Enclosure, Kilroe, Co. Tipperary
Co. Tipperary |
Enclosures
In a rough pasture field in Kilroe, County Tipperary, the ground holds the outline of something old and oval, though only half of it survives in any legible form.
The enclosure is substantial, roughly 66 metres north to south and 59 metres east to west, making it comparable in scale to many of the ringforts that are scattered across the Irish midlands and south. A ringfort, to give the general type its name, is typically a circular or oval area enclosed by one or more earthen banks and ditches, most commonly dating from the early medieval period and associated with farming settlements or defended homesteads.
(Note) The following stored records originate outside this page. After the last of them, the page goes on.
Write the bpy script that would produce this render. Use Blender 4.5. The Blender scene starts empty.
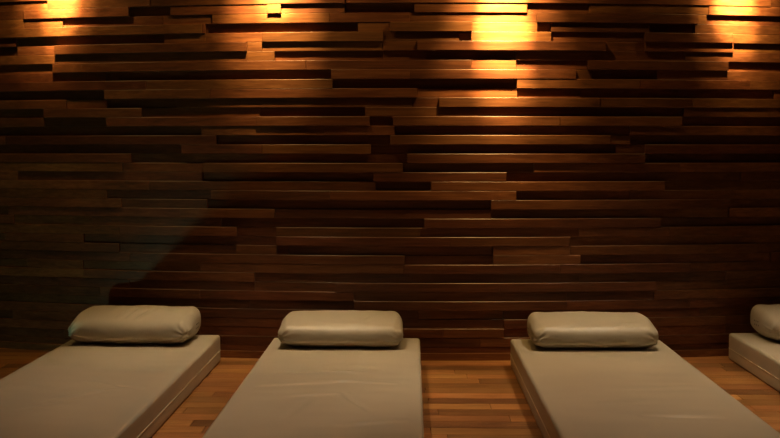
import bpy, bmesh, math, random
from mathutils import Vector, Matrix, noise
random.seed(7)
S = bpy.context.scene
C = S.collection

# ------------------------------------------------------------------ camera
F = 1000.0; W, Hh = 780, 438
TH = math.atan(71 / F); YA = math.atan(22 / F)
EYE = 1.147
cam_d = bpy.data.cameras.new('camera'); cam = bpy.data.objects.new('camera', cam_d); C.objects.link(cam)
cam.location = (0, 0, EYE)
cam.rotation_euler = (math.pi / 2 - TH, 0, YA)
cam_d.sensor_width = 36; cam_d.lens = 36 * F / W
cam_d.clip_start = 0.05
S.camera = cam

def ray(px, py):
    x = (px - W / 2) / F; u = -(py - Hh / 2) / F
    fy = math.cos(TH) + u * math.sin(TH); z = -math.sin(TH) + u * math.cos(TH)
    return (x * math.cos(YA) - fy * math.sin(YA), x * math.sin(YA) + fy * math.cos(YA), z)

BASE = 5.385            # the wall's backing on the room's axis
BOW = 0.0518            # the timber wall bows gently away at both ends
def wall_y(x): return BASE + BOW * x * x
def wall_x(px, py, h):  # where a sight line meets a plank face standing h out
    X, Y, z = ray(px, py)
    t = BASE / Y
    for _ in range(12): t = (wall_y(X * t) - h) / Y
    return X * t

# ------------------------------------------------------------------ helpers
def link(name, me, mat, parent=None):
    o = bpy.data.objects.new(name, me); C.objects.link(o)
    if mat: me.materials.append(mat)
    if parent: o.parent = parent
    return o
def struct(o): o['kind'] = 'structure'; return o

def nodes(name):
    m = bpy.data.materials.new(name); m.use_nodes = True
    nt = m.node_tree; return m, nt, nt.nodes['Principled BSDF']
def N(nt, t, **k):
    n = nt.nodes.new(t)
    for a, b in k.items():
        if a in n.inputs.keys(): n.inputs[a].default_value = b
        else: setattr(n, a, b)
    return n
def ramp(nt, stops):
    r = nt.nodes.new('ShaderNodeValToRGB'); e = r.color_ramp.elements
    while len(e) < len(stops): e.new(0.5)
    for i, (p, c) in enumerate(stops): e[i].position = p; e[i].color = (*c, 1)
    return r

def wood(name, dark, mid, light, rough, gx, gy, tint, bump=0.15, spec=0.5):
    """Sawn timber, grain along x; the 'board' attribute shifts pattern and tone from board to board."""
    m, nt, P = nodes(name); L = nt.links.new
    tc = N(nt, 'ShaderNodeTexCoord'); at = N(nt, 'ShaderNodeAttribute', attribute_name='board')
    mul = N(nt, 'ShaderNodeMath', operation='MULTIPLY'); mul.inputs[1].default_value = 37.0
    L(at.outputs['Fac'], mul.inputs[0])
    comb = N(nt, 'ShaderNodeCombineXYZ'); L(mul.outputs[0], comb.inputs[0]); L(mul.outputs[0], comb.inputs[2])
    add = N(nt, 'ShaderNodeVectorMath', operation='ADD'); L(tc.outputs['Object'], add.inputs[0]); L(comb.outputs[0], add.inputs[1])
    mp = N(nt, 'ShaderNodeMapping'); mp.inputs['Scale'].default_value = (gx, gy, gy); L(add.outputs[0], mp.inputs[0])
    n1 = N(nt, 'ShaderNodeTexNoise', Scale=1.0, Detail=6.0, Roughness=0.6, Distortion=0.6); L(mp.outputs[0], n1.inputs['Vector'])
    mp2 = N(nt, 'ShaderNodeMapping'); mp2.inputs['Scale'].default_value = (1.3, 9, 9); L(add.outputs[0], mp2.inputs[0])
    n2 = N(nt, 'ShaderNodeTexNoise', Scale=1.0, Detail=2.0); L(mp2.outputs[0], n2.inputs['Vector'])
    mx = N(nt, 'ShaderNodeMix', data_type='FLOAT'); mx.inputs[0].default_value = 0.42
    L(n1.outputs['Fac'], mx.inputs[2]); L(n2.outputs['Fac'], mx.inputs[3])
    r = ramp(nt, [(0.32, dark), (0.5, mid), (0.68, light)]); L(mx.outputs[0], r.inputs[0])
    wn = N(nt, 'ShaderNodeTexWhiteNoise', noise_dimensions='1D'); L(at.outputs['Fac'], wn.inputs['W'])
    mr = N(nt, 'ShaderNodeMapRange'); mr.inputs['To Min'].default_value = 1 - tint; mr.inputs['To Max'].default_value = 1 + tint
    L(wn.outputs['Value'], mr.inputs['Value'])
    hs = N(nt, 'ShaderNodeHueSaturation'); L(r.outputs[0], hs.inputs['Color']); L(mr.outputs[0], hs.inputs['Value'])
    mh = N(nt, 'ShaderNodeMapRange'); mh.inputs['To Min'].default_value = 0.485; mh.inputs['To Max'].default_value = 0.508
    L(wn.outputs['Color'], mh.inputs['Value']); L(mh.outputs[0], hs.inputs['Hue'])
    L(hs.outputs[0], P.inputs['Base Color'])
    P.inputs['Roughness'].default_value = rough
    P.inputs['Specular IOR Level'].default_value = spec
    b = N(nt, 'ShaderNodeBump', Strength=bump, Distance=0.002); L(n1.outputs['Fac'], b.inputs['Height']); L(b.outputs[0], P.inputs['Normal'])
    return m

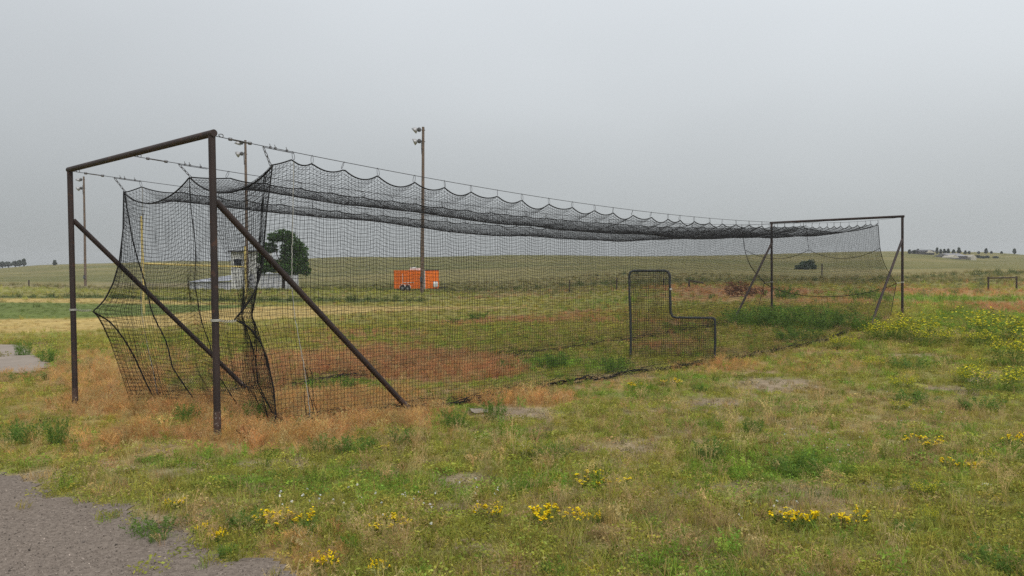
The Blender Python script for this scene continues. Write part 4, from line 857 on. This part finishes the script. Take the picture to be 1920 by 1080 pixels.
# far ridge trees: (photo x, height in photo px, width, label)
far_trees = [
    (5, 497.5, 7, 14, 'leftmost of the hazy trees on the low skyline beside the ball field'), (16, 498.5, 8, 15, 'hazy low tree on the skyline, second from the open end of its row'),
    (29, 498, 9, 14, 'hazy broad bush on the skyline just short of the taller round tree'), (37, 497.5, 10, 12, 'hazy bush on the skyline touching the taller round tree'),
    (45, 497, 13, 9, 'tallest hazy round tree at the end of the skyline row'), (103, 496.5, 9, 8, 'single cone shaped tree on the bare skyline beside the near frame post'),
    (1705, 475, 7, 5, 'small tree on the ridge, farthest out before the grey house'), (1714, 475, 5, 4, 'smallest tree on the ridge short of the grey house'),
    (1721, 475, 8, 6, 'tree beside the front of the grey house on the ridge'), (1757, 475, 11, 6, 'tall tree growing at the back corner of the grey house on the ridge'),
    (1764, 475, 8, 6, 'second tree on the ridge past the grey house'), (1771, 475, 8, 6, 'third tree on the ridge past the grey house'),
    (1778, 475, 9, 7, 'fourth tree on the ridge past the grey house, directly above the barn'), (1788, 475, 7, 8, 'low broad tree on the ridge above the barn roof'),
    (1798, 475, 11, 9, 'tallest dark tree on the ridge, above the barn ridge line'), (1810, 475, 5, 6, 'low bush on the ridge above the far end of the barn'),
    (1817, 475, 4, 5, 'low bush on the ridge just past the barn'), (1835, 474.5, 3, 5, 'tiny bush alone on the ridge between barn and round tree'),
    (1849, 474.5, 9, 8, 'round tree alone on the ridge past the barn'), (1859, 474.5, 3, 5, 'tiny bush on the ridge just past the lone round tree'),
    (1878, 474.5, 3, 5, 'tiny bush on the ridge between the two lone trees'), (1902, 474.5, 9, 8, 'farthest lone tree on the ridge, last before the picture ends'),
]
for i, (px, py, hh, ww, lab) in enumerate(far_trees):
    py0 = py; py += 1.2; q = on_ground(px, py)
    while np.hypot(q[0], q[1]) > 450: py += .4; q = on_ground(px, py)
    s = q[1] / F_PX; zq = q[2]; h_ = (hh + py - py0) * s; w_ = ww * s / 2 * (.72 if px > 1000 else .9)
    r_ = empty('ridge_tree', (q[0], q[1], zq), rng.uniform(0, 6), lab, 'tree', 'trees and bushes on the far skyline')
    if h_ > w_ * 2.3: lb = [(0, 0, h_ * .38, w_, w_, h_ * .3), (0, 0, h_ * .7, w_ * .65, w_ * .65, h_ * .28)]
    else: lb = [(0, 0, h_ * .55, w_, w_, h_ * .42), (w_ * .3, 0, h_ * .72, w_ * .6, w_ * .6, h_ * .27)]
    link('crown', crown_mesh('crown', lb, 360, .30, 200 + i, MAT['far_leaf']), r_)
    m = MB(); m.tube([(0, 0, -.3), (0, 0, h_ * .5)], [.22, .12], 6); m.build('trunk', MAT['bark'], r_)
for px, py, ww, hh, lab in ((1833, 483, 9, 4, 'dark shrub right beside the barn gable'), (1842, 484, 8, 3, 'dark shrub, second one out from the barn gable'), (1851, 483.5, 7, 3, 'dark shrub, third one out from the barn gable'), (1867, 483.5, 8, 2.6, 'low dark shrub farthest out from the barn gable')):
    q = on_ground(px, py + .5); s = q[1] / F_PX; zq = q[2]; w_ = ww * s / 2; h_ = (hh + .5) * s
    r_ = tag(link('field_shrub', crown_mesh('field_shrub', [(0, 0, h_ * .5, w_, w_, h_ * .5)], 260, .34, int(px), MAT['far_leaf'])), lab, 'shrub', 'shrubs past the barn'); r_.location = (q[0], q[1], zq)

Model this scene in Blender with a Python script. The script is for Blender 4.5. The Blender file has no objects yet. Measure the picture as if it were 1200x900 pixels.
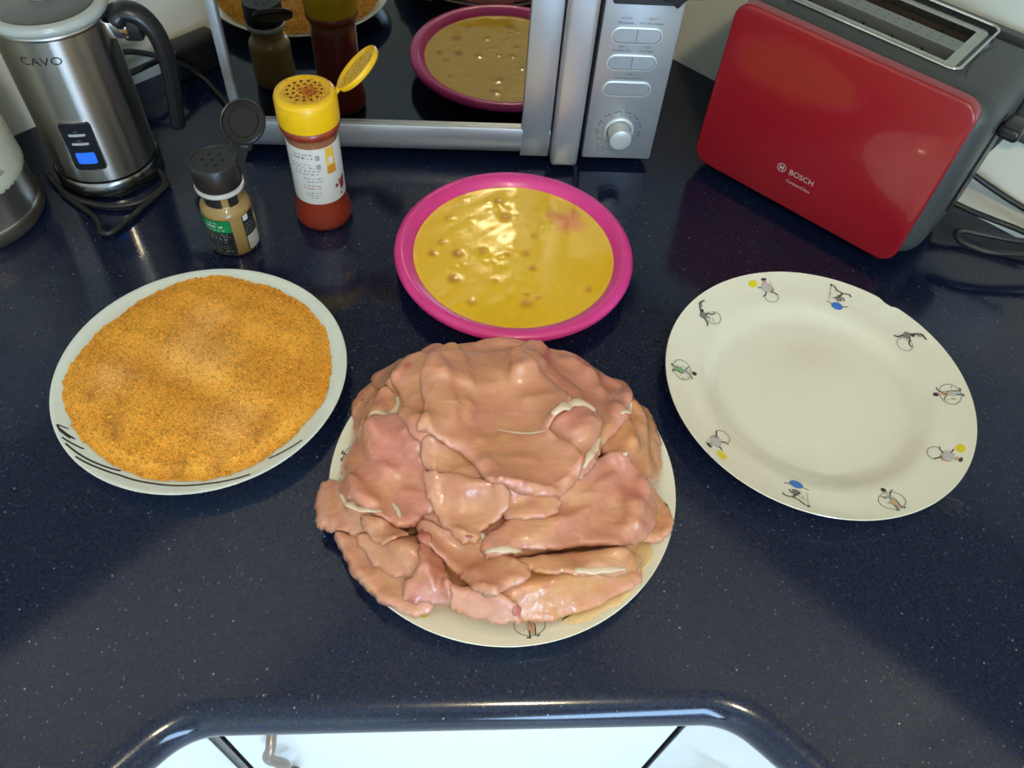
import bpy, bmesh, math, random
import numpy as np
from mathutils import Vector, Matrix

# ------------------------------------------------------------------ camera, light, exposure
S = bpy.context.scene
C = S.collection
PI = math.pi
cam_d = bpy.data.cameras.new('camera')
cam_d.sensor_width = 36.0
cam_d.lens = 930.8 / 1200 * 36.0
cam_d.clip_start = 0.02
cam = bpy.data.objects.new('camera', cam_d)
C.objects.link(cam)
_yaw, _pitch, _roll = math.radians(6.5), math.radians(52.9), math.radians(5.64)
_f = Vector((math.sin(_yaw) * math.cos(_pitch), math.cos(_yaw) * math.cos(_pitch), -math.sin(_pitch)))
_r0 = Vector((math.cos(_yaw), -math.sin(_yaw), 0))
_u0 = _r0.cross(_f)
_r = math.cos(_roll) * _r0 + math.sin(_roll) * _u0
_u = -math.sin(_roll) * _r0 + math.cos(_roll) * _u0
_m = Matrix((_r, _u, -_f)).transposed().to_4x4()
_m.translation = Vector((0, 0, 0.564))
cam.matrix_world = _m
S.camera = cam

S.view_settings.view_transform = 'Standard'
S.view_settings.look = 'None'
S.view_settings.gamma = 1.0
S.view_settings.use_curve_mapping = False
S.view_settings.exposure = 0.10

world = bpy.data.worlds.new('daylight')
S.world = world
world.use_nodes = True
_bg = world.node_tree.nodes['Background']
_bg.inputs['Color'].default_value = (0.42, 0.62, 1.0, 1)
_bg.inputs['Strength'].default_value = 2.0

LAMP_POS = (0.18, -0.85, 1.50)
LAMP_STRENGTH = 185.0
WIN_POWER = 56.0
WIN_CENTRE = Vector((0.67, -2.60, 0.25))      # balcony door in the wall behind the camera
win_l = bpy.data.lights.new('daylight_window', 'AREA')
win_l.shape = 'RECTANGLE'
win_l.size, win_l.size_y = 0.62, 1.7
win_l.energy = WIN_POWER
win_l.color = (0.42, 0.68, 1.0)
win_o = bpy.data.objects.new('daylight_window', win_l)
C.objects.link(win_o)
win_o.location = WIN_CENTRE
win_o.rotation_euler = Vector((-1, 1, 0)).to_track_quat('-Z', 'Z').to_euler()

rnd = random.Random(7)

# ------------------------------------------------------------------ materials
MATS = {}
def mat(name, col, rough=0.5, metal=0.0, coat=0.0, spec=0.5, emit=0.0, trans=0.0, sss=0.0, noise=0.0, nscale=60.0, bump=0.0, bscale=200.0, ior=1.5, attr=None, alpha=1.0):
    if name in MATS:
        return MATS[name]
    m = bpy.data.materials.new(name)
    m.use_nodes = True
    nt = m.node_tree
    b = nt.nodes['Principled BSDF']
    b.inputs['Base Color'].default_value = (*col, 1)
    b.inputs['Roughness'].default_value = rough
    b.inputs['Metallic'].default_value = metal
    b.inputs['Coat Weight'].default_value = coat
    b.inputs['Coat Roughness'].default_value = 0.05
    b.inputs['Specular IOR Level'].default_value = spec
    b.inputs['Transmission Weight'].default_value = trans
    b.inputs['IOR'].default_value = ior
    b.inputs['Alpha'].default_value = alpha
    if sss:
        b.inputs['Subsurface Weight'].default_value = sss
        b.inputs['Subsurface Radius'].default_value = (0.008, 0.003, 0.002)
        b.inputs['Subsurface Scale'].default_value = 1.0
    if emit:
        b.inputs['Emission Color'].default_value = (*col, 1)
        b.inputs['Emission Strength'].default_value = emit
    src = None
    if attr:
        a = nt.nodes.new('ShaderNodeAttribute'); a.attribute_name = attr
        src = a.outputs['Color']
        nt.links.new(src, b.inputs['Base Color'])
    geo = nt.nodes.new('ShaderNodeNewGeometry')
    n = nt.nodes.new('ShaderNodeTexNoise')
    n.inputs['Scale'].default_value = nscale
    n.inputs['Detail'].default_value = 4
    nt.links.new(geo.outputs['Position'], n.inputs['Vector'])
    amt = noise if noise else 0.03
    mr = nt.nodes.new('ShaderNodeMapRange')
    mr.inputs['To Min'].default_value = 1 - amt
    mr.inputs['To Max'].default_value = 1 + amt
    nt.links.new(n.outputs['Fac'], mr.inputs['Value'])
    mx = nt.nodes.new('ShaderNodeVectorMath'); mx.operation = 'SCALE'
    if src:
        nt.links.new(src, mx.inputs[0])
    else:
        mx.inputs[0].default_value = col
    nt.links.new(mr.outputs['Result'], mx.inputs['Scale'])
    nt.links.new(mx.outputs['Vector'], b.inputs['Base Color'])
    if bump:
        n2 = nt.nodes.new('ShaderNodeTexNoise')
        n2.inputs['Scale'].default_value = bscale
        n2.inputs['Detail'].default_value = 3
        nt.links.new(geo.outputs['Position'], n2.inputs['Vector'])
        bp = nt.nodes.new('ShaderNodeBump')
        bp.inputs['Strength'].default_value = bump
        bp.inputs['Distance'].default_value = 0.001
        nt.links.new(n2.outputs['Fac'], bp.inputs['Height'])
        nt.links.new(bp.outputs['Normal'], b.inputs['Normal'])
    MATS[name] = m
    return m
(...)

What makes Kilroe slightly unusual is the way its two halves tell different stories about what time and land use do to such places.
The western half of the enclosure still carries its bank, an earthen field boundary about 1.2 metres wide, with stone revetting set into the outer face to reinforce it. Stone revetting, the practice of facing an earthwork with stone to stabilise it, is a detail that speaks to some care in the original construction. The interior ground level rises slightly, a feature sometimes associated with accumulated occupation deposits or deliberate raising of the living surface. The eastern half, however, has been levelled, its original bank gone. What remains to mark it is a low scarp, barely 0.42 metres high, and the faint trace of an outer fosse, a shallow external ditch only 0.17 metres deep and 2.6 metres wide, just visible enough to confirm where the boundary once ran. The enclosure sits on fairly flat terrain with a gentle eastward slope, the kind of unspectacular landscape that tends to preserve such things quietly for centuries, until ploughing or field improvement finally gets to them.